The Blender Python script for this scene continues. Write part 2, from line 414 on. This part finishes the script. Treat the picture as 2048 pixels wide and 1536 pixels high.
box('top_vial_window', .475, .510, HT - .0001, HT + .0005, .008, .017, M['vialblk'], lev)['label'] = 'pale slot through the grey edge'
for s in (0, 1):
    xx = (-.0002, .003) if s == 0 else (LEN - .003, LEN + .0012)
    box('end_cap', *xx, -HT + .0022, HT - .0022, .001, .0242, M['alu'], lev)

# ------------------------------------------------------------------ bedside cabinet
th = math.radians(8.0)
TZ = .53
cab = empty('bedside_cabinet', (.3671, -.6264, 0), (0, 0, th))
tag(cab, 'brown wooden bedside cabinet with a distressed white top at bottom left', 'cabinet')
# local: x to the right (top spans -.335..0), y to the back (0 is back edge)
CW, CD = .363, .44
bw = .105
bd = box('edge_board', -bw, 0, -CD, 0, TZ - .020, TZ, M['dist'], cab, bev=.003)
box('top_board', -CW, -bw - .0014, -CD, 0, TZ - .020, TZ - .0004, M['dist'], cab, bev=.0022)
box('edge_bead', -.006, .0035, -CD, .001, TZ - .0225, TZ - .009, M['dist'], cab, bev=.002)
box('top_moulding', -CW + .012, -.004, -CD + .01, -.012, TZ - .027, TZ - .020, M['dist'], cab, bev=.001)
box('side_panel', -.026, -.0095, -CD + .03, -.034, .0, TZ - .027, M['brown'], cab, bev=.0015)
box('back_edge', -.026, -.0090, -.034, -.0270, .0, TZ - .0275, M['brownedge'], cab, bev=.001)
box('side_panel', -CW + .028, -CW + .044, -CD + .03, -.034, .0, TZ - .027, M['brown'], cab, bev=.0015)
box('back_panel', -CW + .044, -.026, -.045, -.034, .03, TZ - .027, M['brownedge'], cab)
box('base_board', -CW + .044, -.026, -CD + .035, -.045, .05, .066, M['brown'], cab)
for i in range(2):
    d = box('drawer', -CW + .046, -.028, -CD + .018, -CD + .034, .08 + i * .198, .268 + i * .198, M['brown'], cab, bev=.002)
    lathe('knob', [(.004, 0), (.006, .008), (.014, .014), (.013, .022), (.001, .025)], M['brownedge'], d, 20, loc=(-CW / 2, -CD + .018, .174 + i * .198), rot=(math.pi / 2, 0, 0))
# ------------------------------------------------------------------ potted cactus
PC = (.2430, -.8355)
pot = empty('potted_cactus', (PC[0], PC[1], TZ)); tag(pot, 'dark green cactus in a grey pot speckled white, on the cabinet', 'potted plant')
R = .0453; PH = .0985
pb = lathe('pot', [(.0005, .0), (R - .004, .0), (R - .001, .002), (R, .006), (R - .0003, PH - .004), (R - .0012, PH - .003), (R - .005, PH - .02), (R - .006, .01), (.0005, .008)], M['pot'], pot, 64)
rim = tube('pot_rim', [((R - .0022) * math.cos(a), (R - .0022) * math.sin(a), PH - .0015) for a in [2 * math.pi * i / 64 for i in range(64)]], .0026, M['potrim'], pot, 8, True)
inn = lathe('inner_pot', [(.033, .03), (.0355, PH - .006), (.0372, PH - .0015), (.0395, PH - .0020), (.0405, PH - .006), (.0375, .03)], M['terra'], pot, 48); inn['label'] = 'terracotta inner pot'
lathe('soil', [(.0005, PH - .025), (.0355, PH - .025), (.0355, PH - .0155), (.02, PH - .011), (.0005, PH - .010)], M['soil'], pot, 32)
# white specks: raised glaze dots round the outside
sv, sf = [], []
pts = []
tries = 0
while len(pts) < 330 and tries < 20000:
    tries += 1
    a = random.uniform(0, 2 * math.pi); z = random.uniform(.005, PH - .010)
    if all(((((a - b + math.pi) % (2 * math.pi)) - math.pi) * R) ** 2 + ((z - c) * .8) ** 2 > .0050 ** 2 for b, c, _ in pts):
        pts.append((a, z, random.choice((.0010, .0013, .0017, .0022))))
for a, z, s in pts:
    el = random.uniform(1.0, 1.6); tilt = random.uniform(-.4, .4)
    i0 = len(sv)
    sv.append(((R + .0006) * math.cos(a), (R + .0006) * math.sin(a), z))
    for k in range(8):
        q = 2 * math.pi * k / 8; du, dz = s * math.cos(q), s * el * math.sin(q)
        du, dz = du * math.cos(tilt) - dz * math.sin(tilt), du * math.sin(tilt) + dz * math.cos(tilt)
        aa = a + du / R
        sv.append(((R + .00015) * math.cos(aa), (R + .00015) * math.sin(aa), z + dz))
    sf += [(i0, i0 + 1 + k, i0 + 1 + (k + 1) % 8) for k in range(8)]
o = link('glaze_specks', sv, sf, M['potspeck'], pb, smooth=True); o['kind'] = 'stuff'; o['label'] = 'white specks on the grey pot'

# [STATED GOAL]
Retype the whole listing above exactly.

# [FINISHED ANSWER]
The Blender Python script for this scene continues. Write part 2, from line 414 on. This part finishes the script. Treat the picture as 2048 pixels wide and 1536 pixels high.
box('top_vial_window', .475, .510, HT - .0001, HT + .0005, .008, .017, M['vialblk'], lev)['label'] = 'pale slot through the grey edge'
for s in (0, 1):
    xx = (-.0002, .003) if s == 0 else (LEN - .003, LEN + .0012)
    box('end_cap', *xx, -HT + .0022, HT - .0022, .001, .0242, M['alu'], lev)

# ------------------------------------------------------------------ bedside cabinet
th = math.radians(8.0)
TZ = .53
cab = empty('bedside_cabinet', (.3671, -.6264, 0), (0, 0, th))
tag(cab, 'brown wooden bedside cabinet with a distressed white top at bottom left', 'cabinet')
# local: x to the right (top spans -.335..0), y to the back (0 is back edge)
CW, CD = .363, .44
bw = .105
bd = box('edge_board', -bw, 0, -CD, 0, TZ - .020, TZ, M['dist'], cab, bev=.003)
box('top_board', -CW, -bw - .0014, -CD, 0, TZ - .020, TZ - .0004, M['dist'], cab, bev=.0022)
box('edge_bead', -.006, .0035, -CD, .001, TZ - .0225, TZ - .009, M['dist'], cab, bev=.002)
box('top_moulding', -CW + .012, -.004, -CD + .01, -.012, TZ - .027, TZ - .020, M['dist'], cab, bev=.001)
box('side_panel', -.026, -.0095, -CD + .03, -.034, .0, TZ - .027, M['brown'], cab, bev=.0015)
box('back_edge', -.026, -.0090, -.034, -.0270, .0, TZ - .0275, M['brownedge'], cab, bev=.001)
box('side_panel', -CW + .028, -CW + .044, -CD + .03, -.034, .0, TZ - .027, M['brown'], cab, bev=.0015)
box('back_panel', -CW + .044, -.026, -.045, -.034, .03, TZ - .027, M['brownedge'], cab)
box('base_board', -CW + .044, -.026, -CD + .035, -.045, .05, .066, M['brown'], cab)
for i in range(2):
    d = box('drawer', -CW + .046, -.028, -CD + .018, -CD + .034, .08 + i * .198, .268 + i * .198, M['brown'], cab, bev=.002)
    lathe('knob', [(.004, 0), (.006, .008), (.014, .014), (.013, .022), (.001, .025)], M['brownedge'], d, 20, loc=(-CW / 2, -CD + .018, .174 + i * .198), rot=(math.pi / 2, 0, 0))
# ------------------------------------------------------------------ potted cactus
PC = (.2430, -.8355)
pot = empty('potted_cactus', (PC[0], PC[1], TZ)); tag(pot, 'dark green cactus in a grey pot speckled white, on the cabinet', 'potted plant')
R = .0453; PH = .0985
pb = lathe('pot', [(.0005, .0), (R - .004, .0), (R - .001, .002), (R, .006), (R - .0003, PH - .004), (R - .0012, PH - .003), (R - .005, PH - .02), (R - .006, .01), (.0005, .008)], M['pot'], pot, 64)
rim = tube('pot_rim', [((R - .0022) * math.cos(a), (R - .0022) * math.sin(a), PH - .0015) for a in [2 * math.pi * i / 64 for i in range(64)]], .0026, M['potrim'], pot, 8, True)
inn = lathe('inner_pot', [(.033, .03), (.0355, PH - .006), (.0372, PH - .0015), (.0395, PH - .0020), (.0405, PH - .006), (.0375, .03)], M['terra'], pot, 48); inn['label'] = 'terracotta inner pot'
lathe('soil', [(.0005, PH - .025), (.0355, PH - .025), (.0355, PH - .0155), (.02, PH - .011), (.0005, PH - .010)], M['soil'], pot, 32)
# white specks: raised glaze dots round the outside
sv, sf = [], []
pts = []
tries = 0
while len(pts) < 330 and tries < 20000:
    tries += 1
    a = random.uniform(0, 2 * math.pi); z = random.uniform(.005, PH - .010)
    if all(((((a - b + math.pi) % (2 * math.pi)) - math.pi) * R) ** 2 + ((z - c) * .8) ** 2 > .0050 ** 2 for b, c, _ in pts):
        pts.append((a, z, random.choice((.0010, .0013, .0017, .0022))))
for a, z, s in pts:
    el = random.uniform(1.0, 1.6); tilt = random.uniform(-.4, .4)
    i0 = len(sv)
    sv.append(((R + .0006) * math.cos(a), (R + .0006) * math.sin(a), z))
    for k in range(8):
        q = 2 * math.pi * k / 8; du, dz = s * math.cos(q), s * el * math.sin(q)
        du, dz = du * math.cos(tilt) - dz * math.sin(tilt), du * math.sin(tilt) + dz * math.cos(tilt)
        aa = a + du / R
        sv.append(((R + .00015) * math.cos(aa), (R + .00015) * math.sin(aa), z + dz))
    sf += [(i0, i0 + 1 + k, i0 + 1 + (k + 1) % 8) for k in range(8)]
o = link('glaze_specks', sv, sf, M['potspeck'], pb, smooth=True); o['kind'] = 'stuff'; o['label'] = 'white specks on the grey pot'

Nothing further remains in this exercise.